I’d definitely say the web is a bad tool for most of the things we use it for.
I’d definitely say the web is a bad tool for most of the things we use it for. In particular, the technique of using javascript sitting within a document to dynamically edit that document’s structure & CSS attributes is a particularly inefficient way of building a user interface, and without the heavy optimization being done by browser maintainers any such application would be unusable. (As much as I dislike Java, I have to admit that applets are actually the appropriate solution here.)
(Let me say that I like and appreciate that you *can* perform hacks like dynamic web pages; I’m just horrified that so many people think you *should*. Dynamic web pages are, essentially, self-modifying code. Anywhere else, we would be very wary of that.)
HTTP specs provide response codes that address some of the problems related to addressing documents via their position on machines. (Doing this rather than using CAN is a mistake in the first place, but TBL was working with a slow network before ideas about CAN were very widespread.) If we were to try to implement up to the original spec & use that spec to get as close as possible to traditional pre-web hypertext best practices, we would make the content of each page static (no CGI), keep track of where every document is at all times, use temporary and permanent redirect response codes if a document moves, never have two different documents (or a modified version of the same document) with the same full URL, and only use a 404 return code in the apocalyptic case that somebody simultaneously nuked your server and all your backups (or in the case that a document *never existed*). Today, these codes are not used that way.

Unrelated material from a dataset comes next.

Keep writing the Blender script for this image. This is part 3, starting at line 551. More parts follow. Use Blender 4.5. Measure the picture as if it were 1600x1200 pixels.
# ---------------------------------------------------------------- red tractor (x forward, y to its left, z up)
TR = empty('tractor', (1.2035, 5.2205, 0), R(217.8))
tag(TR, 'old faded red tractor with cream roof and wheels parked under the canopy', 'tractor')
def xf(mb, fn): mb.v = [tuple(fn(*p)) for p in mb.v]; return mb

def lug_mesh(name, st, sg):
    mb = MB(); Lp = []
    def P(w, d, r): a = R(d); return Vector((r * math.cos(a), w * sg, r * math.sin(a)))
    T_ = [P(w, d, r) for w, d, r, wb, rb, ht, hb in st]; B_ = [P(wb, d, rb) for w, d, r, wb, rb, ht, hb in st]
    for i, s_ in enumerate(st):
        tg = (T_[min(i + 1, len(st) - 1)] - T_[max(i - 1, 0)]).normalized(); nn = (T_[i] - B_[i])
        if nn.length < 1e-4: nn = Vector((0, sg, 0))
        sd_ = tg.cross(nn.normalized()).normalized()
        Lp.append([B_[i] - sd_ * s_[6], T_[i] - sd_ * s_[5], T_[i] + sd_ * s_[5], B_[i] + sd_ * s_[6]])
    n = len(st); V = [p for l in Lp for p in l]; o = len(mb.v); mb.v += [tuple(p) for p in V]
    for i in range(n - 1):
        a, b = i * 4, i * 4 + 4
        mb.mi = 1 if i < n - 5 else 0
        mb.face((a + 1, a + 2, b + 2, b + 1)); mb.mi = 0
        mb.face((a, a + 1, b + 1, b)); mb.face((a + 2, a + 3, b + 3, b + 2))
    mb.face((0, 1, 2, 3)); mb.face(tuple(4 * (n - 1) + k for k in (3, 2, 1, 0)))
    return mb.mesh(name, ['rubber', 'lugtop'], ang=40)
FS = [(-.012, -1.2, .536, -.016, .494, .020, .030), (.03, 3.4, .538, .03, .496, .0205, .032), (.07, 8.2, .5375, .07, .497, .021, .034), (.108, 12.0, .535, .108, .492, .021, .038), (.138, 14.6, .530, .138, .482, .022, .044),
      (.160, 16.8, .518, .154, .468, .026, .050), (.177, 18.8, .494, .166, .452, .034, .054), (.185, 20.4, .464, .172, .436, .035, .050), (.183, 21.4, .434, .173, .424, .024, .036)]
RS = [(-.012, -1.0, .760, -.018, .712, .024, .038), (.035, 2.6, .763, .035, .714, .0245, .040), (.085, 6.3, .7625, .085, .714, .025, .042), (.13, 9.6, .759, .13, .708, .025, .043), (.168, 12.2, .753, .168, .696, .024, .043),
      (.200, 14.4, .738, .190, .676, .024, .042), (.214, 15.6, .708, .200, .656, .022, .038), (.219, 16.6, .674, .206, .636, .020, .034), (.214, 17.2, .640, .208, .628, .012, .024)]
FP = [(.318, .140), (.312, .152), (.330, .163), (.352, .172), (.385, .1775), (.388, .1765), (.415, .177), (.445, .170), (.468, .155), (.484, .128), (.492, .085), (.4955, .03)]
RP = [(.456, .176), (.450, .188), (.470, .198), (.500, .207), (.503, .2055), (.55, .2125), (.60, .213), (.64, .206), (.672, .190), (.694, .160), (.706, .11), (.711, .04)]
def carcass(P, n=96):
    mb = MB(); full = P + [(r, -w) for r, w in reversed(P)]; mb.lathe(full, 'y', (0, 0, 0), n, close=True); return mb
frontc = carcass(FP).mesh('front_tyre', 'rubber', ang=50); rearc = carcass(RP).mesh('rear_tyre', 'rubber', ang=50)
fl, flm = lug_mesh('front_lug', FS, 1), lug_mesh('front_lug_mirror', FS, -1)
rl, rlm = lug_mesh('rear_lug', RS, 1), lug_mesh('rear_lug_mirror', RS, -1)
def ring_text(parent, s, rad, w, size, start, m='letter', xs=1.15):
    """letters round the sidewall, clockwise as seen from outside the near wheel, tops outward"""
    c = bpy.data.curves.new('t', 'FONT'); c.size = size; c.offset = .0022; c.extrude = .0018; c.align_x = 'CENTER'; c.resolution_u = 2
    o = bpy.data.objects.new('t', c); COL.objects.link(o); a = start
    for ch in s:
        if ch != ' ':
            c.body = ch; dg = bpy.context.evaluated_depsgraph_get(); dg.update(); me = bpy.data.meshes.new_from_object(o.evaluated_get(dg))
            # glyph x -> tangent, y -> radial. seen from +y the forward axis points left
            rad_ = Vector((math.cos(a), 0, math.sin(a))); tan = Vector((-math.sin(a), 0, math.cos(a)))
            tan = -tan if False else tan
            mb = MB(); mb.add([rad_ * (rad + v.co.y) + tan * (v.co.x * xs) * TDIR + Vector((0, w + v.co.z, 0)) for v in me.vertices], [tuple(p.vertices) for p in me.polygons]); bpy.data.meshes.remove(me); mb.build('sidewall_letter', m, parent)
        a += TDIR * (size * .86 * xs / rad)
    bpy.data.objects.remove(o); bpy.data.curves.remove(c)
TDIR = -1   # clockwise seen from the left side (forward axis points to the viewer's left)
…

(HTTP also specifies some very useful functionality that is very rarely implemented. Specifically: HEAD requests to get the length of a document and special variations on GET requests that return a span of bytes, given a starting offset and length. Such features are very useful in an environment where documents are static but potentially very long. Having worked on code intended to perform transclusions from arbitrary URLs, this feature would have drastically simplified my efforts.)
Right now, the most promising competitor to HTTP is IPFS — a CAN-based file transfer system. It doesn’t solve the problem of servers going down permanently (there is no automatic redundancy), but popular files will outlive short outages because requested files are served from cache (which also saves bandwidth upstream). IPFS avoids CGI-style hacks, but you can still serve arbitrary HTML/Javascript blobs, so it’s not as though it breaks that functionality. (Again, I consider using javascript to manipulate HTML messy and slow.)
My main complaint with web apps is that very few things benefit from being on port 80 & being stuck inside HTML. An applet, because it’s essentially a native application that has been sandboxed, doesn’t have the problem of needing to draw using drawing routines intended for dealing with messy hand-written markup, nor does it have the problem of working against a set of quirk rules organically grown to protect against 20 years worth of random but very specific attacks on web browsers. An applet can use standard protocols, instead of depending on services that are exposed over HTTP wrappers. (HTTP-exposed APIs take the rule-breaking of CGI — which, remember, discouraged people from using redirects properly and led to the current user-hostile behavior of redirects; they are additionally generally less efficient than existing standard protocols.)
Applets have gotten a bad name, because most applets are either Java or Flash, and both of those platforms have a history of being quite awful. But, there’s no particular reason that an applet viewer for javascript, or lua, or smalltalk couldn’t exist, provided that someone decided on a decent standardized drawing model that properly supported all the various things people like to put in GUIs.